Donald Trump’s second term has marked a striking return of US strategic attention to Latin America. Long overshadowed by wars in the Middle East and rivalry with China, the region has re-emerged as the centre of gravity for Trump’s foreign policy priorities. A sweeping naval deployment in the Caribbean, the most muscular American show of force in decades, has become the clearest symbol of this shift. The task force — equipped with Tomahawk-capable ships, special forces and air strike capacity — is ostensibly aimed at drug-running cartels. Yet its presence simultaneously pressures Venezuela, challenges Chinese influence and signals a restored US sphere of influence, the Financial Times reported.
Senior officials describe this shift as a “recommitment of resources to our backyard,” a deliberate recalibration that places the western hemisphere at the core of US strategic thinking. In the administration’s view, migration, fentanyl trafficking, Chinese investments and political realignment across the region cannot be managed from afar. They demand a hemispheric strategy that prioritises proximity over global dispersal.
Echoes of the Monroe Doctrine in a new century
The intellectual blueprint behind this pivot borrows heavily from a familiar playbook. The nineteenth-century Monroe Doctrine warned foreign powers against encroaching on the Americas. Theodore Roosevelt expanded it through gunboat diplomacy. Trump’s approach — labelled the “Donroe Doctrine” by admirers — draws on both traditions but adapts them for a twenty-first-century audience wary of long wars and military quagmires.
Analysts describe it as a lighter, modern form of gunboat diplomacy: aggressive shows of force, targeted strikes and sharp economic pressure, but without the large troop deployments that alienate Trump’s political base. The aim is to demonstrate uncontested US primacy without triggering the costs of occupation.
This logic also explains Trump’s personal fascination with ideas once dismissed as outlandish — annexing Canada, occupying Greenland or seizing the Panama Canal. They reflect a worldview in which the US secures its future by tightening control over its hemisphere rather than dispersing power globally.
Immigration, drugs and the politics of control
At the heart of the Donroe Doctrine is a domestic driver: immigration.
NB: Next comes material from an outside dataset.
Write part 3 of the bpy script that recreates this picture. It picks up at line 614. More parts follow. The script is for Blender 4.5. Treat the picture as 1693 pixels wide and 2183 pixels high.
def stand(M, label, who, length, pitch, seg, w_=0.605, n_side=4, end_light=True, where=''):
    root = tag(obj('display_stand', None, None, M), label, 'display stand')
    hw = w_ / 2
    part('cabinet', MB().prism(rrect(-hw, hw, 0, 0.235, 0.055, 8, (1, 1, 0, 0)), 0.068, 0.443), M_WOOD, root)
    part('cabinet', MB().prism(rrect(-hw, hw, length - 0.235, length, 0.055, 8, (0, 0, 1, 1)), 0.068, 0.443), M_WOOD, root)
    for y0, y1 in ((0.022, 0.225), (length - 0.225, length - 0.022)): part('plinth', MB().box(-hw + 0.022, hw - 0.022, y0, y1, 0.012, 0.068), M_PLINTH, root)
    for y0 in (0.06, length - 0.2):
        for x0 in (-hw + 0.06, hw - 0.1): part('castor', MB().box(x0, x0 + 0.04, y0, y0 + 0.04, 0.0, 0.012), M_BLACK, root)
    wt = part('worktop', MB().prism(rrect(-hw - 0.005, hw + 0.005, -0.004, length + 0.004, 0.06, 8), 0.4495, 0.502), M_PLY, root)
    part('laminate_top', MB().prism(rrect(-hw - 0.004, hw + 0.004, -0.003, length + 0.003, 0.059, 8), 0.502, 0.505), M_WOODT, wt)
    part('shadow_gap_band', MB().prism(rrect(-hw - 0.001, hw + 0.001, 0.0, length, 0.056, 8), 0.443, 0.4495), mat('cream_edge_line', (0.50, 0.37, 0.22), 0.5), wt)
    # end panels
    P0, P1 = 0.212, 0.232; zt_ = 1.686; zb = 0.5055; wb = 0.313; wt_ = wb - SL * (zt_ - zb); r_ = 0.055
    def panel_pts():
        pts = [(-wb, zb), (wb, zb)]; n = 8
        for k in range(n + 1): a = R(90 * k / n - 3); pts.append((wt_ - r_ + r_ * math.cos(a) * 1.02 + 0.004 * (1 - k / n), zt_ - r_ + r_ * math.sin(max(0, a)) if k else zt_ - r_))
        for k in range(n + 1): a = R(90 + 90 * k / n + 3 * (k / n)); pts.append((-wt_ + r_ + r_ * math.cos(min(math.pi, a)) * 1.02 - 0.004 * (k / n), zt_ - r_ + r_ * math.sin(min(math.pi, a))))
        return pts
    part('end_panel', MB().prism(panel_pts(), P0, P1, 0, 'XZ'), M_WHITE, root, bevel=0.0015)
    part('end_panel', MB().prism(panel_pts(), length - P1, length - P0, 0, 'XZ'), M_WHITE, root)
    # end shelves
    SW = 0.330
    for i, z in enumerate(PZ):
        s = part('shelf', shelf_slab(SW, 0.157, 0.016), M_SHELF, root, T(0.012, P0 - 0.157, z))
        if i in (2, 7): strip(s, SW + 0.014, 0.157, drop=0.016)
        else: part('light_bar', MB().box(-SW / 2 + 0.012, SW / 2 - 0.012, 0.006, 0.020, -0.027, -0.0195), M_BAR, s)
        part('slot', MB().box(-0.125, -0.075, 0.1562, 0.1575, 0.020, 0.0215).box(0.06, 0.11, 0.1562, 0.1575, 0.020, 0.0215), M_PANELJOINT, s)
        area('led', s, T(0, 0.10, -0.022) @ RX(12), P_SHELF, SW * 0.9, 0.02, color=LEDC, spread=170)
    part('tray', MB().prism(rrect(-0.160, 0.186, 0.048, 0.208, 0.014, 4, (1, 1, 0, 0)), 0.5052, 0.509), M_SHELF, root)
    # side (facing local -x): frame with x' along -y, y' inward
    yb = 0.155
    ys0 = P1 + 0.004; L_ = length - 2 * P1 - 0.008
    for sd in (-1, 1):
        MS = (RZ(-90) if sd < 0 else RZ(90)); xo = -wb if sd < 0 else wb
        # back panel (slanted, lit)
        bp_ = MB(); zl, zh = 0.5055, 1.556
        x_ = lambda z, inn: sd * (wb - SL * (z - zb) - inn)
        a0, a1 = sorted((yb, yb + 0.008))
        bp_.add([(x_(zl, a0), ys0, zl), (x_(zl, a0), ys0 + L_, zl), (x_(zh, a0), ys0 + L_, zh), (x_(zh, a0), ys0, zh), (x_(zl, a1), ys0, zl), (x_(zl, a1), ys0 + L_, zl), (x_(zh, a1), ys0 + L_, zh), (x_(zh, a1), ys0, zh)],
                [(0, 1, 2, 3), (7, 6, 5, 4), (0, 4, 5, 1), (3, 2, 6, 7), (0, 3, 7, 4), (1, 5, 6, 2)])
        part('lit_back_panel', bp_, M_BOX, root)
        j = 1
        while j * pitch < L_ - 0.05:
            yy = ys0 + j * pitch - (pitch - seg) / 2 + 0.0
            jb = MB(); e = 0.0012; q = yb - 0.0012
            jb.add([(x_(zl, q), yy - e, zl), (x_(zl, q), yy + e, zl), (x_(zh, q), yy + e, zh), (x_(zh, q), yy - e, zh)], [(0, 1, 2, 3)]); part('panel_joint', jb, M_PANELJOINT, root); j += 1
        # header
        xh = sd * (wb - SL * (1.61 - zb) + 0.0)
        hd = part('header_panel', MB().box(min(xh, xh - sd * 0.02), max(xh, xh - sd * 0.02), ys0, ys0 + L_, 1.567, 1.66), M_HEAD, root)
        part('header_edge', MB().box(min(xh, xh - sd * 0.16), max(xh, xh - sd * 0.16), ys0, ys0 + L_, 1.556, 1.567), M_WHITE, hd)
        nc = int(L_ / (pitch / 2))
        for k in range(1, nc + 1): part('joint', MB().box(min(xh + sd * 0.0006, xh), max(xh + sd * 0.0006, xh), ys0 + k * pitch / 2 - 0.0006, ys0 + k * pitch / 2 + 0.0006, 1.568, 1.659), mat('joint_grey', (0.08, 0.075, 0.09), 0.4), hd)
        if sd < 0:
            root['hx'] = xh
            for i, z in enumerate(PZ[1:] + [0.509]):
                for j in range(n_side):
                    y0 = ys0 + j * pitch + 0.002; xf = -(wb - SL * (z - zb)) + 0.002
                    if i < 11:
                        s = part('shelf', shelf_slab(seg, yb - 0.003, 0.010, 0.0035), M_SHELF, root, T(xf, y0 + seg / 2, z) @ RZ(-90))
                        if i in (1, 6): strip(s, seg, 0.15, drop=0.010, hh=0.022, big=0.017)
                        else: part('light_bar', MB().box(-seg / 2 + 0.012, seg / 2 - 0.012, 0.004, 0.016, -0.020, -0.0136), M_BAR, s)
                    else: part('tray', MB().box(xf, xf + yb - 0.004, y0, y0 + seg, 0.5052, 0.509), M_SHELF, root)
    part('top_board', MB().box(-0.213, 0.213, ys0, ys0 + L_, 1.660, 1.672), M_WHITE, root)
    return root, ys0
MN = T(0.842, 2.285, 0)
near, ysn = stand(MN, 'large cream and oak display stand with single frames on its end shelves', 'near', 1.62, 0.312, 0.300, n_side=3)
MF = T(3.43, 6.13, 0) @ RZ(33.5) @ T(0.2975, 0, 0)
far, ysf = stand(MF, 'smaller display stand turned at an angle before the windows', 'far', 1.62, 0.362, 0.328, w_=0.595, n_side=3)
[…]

Trump has cast uncontrolled migration from Latin America as the country’s core national-security threat. That framing supports both his military actions at sea and his harsh border policies on land. The closure of the US–Mexico border to illegal entrants, sweeping deportation raids and threats of tariffs on Mexico and Brazil reflect a singular demand for compliance.
On narcotics, Trump has gone further, turning the metaphorical “war on drugs” into a literal one. US forces have destroyed dozens of suspected drug-running vessels, killing more than eighty people. Human-rights groups argue the policy violates international and domestic law. Polls show Americans are deeply divided, while many Latin American governments remain silent — caught between domestic frustration with cartels and fear of appearing subservient to Washington.
Allies rewarded, adversaries punished
Trump’s map of the hemisphere is sorted into friends and foes. Argentina’s Javier Milei, a like-minded libertarian reformer, has been rewarded with a multibillion-dollar US credit line that rescued his currency markets during a volatile political moment. Conservative leaders in Paraguay, Ecuador and El Salvador have enjoyed warmer ties, though financial rewards remain limited.
Left-wing governments have fared worse. Brazil faced 50 percent tariffs after Lula refused to interfere in Jair Bolsonaro’s legal troubles. Colombia’s Gustavo Petro, a frequent Trump critic, saw his government portrayed in a Trump ally’s dossier as a target for future pressure. Venezuela, long a US adversary, now faces an American naval presence on its doorstep, with Trump repeatedly calling Nicolás Maduro illegitimate and dangling the prospect of force without spelling out the endgame.
A strategy with power — and limits
The Donroe Doctrine has unsettled leaders across the region, reviving long-standing fears of US dominance. Some see it as an opportunistic mix of border politics and domestic messaging disguised as foreign policy. Others believe it signals a durable shift, with forthcoming US national-security documents expected to prioritise the hemisphere more explicitly than at any time in decades.
What remains uncertain is whether Trump can translate intimidation into lasting alliances or economic influence. Analysts warn that without meaningful investment — the kind China has made through infrastructure and long-term financing — the US risks relying solely on pressure rather than partnership.
For now, Trump’s approach marks a dramatic reorientation: a president turning away from traditional global commitments in order to reshape America’s immediate neighbourhood. Whether it stabilises the hemisphere or deepens resentment depends on what comes next — and on how long the Donroe Doctrine endures.